Canadian Avalanche Centre manager Karl Klassen says a prolonged drought has left the surface of the snowpack in very bad shape.

“Now the new snow is sitting on one of the worst weak layers we’ve seen in a few years. That weakness is currently anywhere between one and two metres deep so, when it’s triggered the resulting avalanches are very large.”

Last weekend, an Alberta snowmobiler was killed on Boulder Mountain near Revelstoke, B.C. Three skiers were rescued Saturday from an avalanche about a minute's helicopter flight from the Coquihalla the same day.

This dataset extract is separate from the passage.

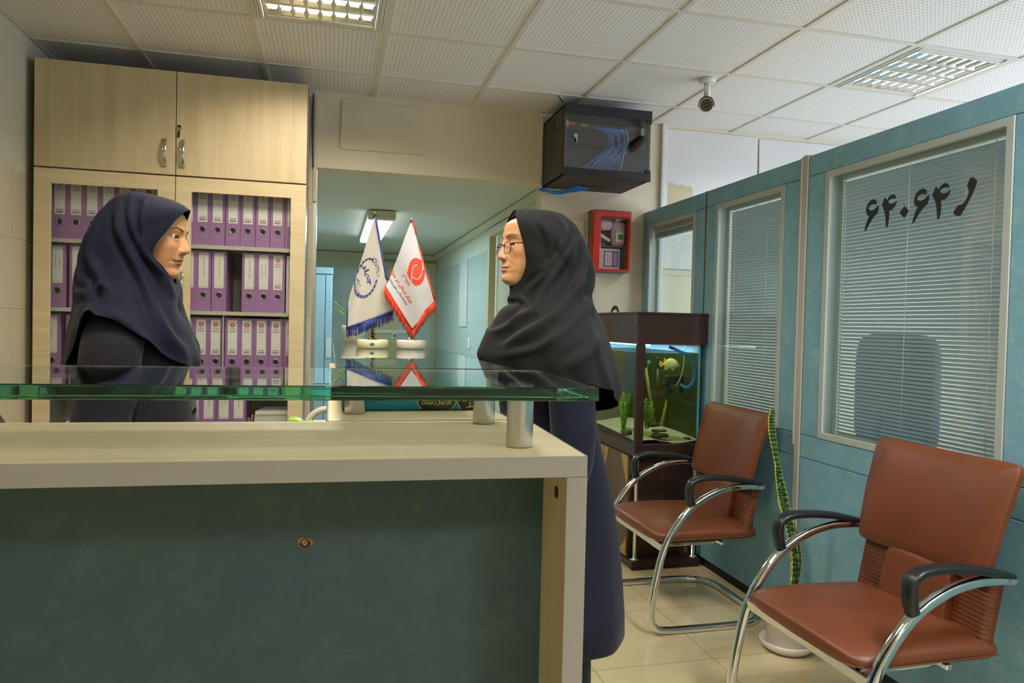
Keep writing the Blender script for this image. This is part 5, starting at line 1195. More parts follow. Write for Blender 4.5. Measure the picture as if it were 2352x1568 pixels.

Last month, a snowmobiler died in an avalanche south of Valemount, B.C.

More snow expected

CBC meteorologist Johanna Wagstaffe says 200 centimetres of snow has fallen near the Coquihalla Highway over the past eight days, and it's the most dangerous kind.

"It is storm snow, meaning the winds have created these dangerous slab layers which are between 100 to 200 centimetres and it's that entire slab of fresh snow that can slip," said Wagstaffe.

Wagstaffe said there may be a bit of a break from the snow on Friday, before it begins to fall again on Saturday.

Weather permitting, crews will be conducting avalanche control on the Coquihalla Highway on Friday. DriveBC is advising drivers to take alternative routes on Highway 1 and Highway 8, or on Highway 3 to the Okanagan.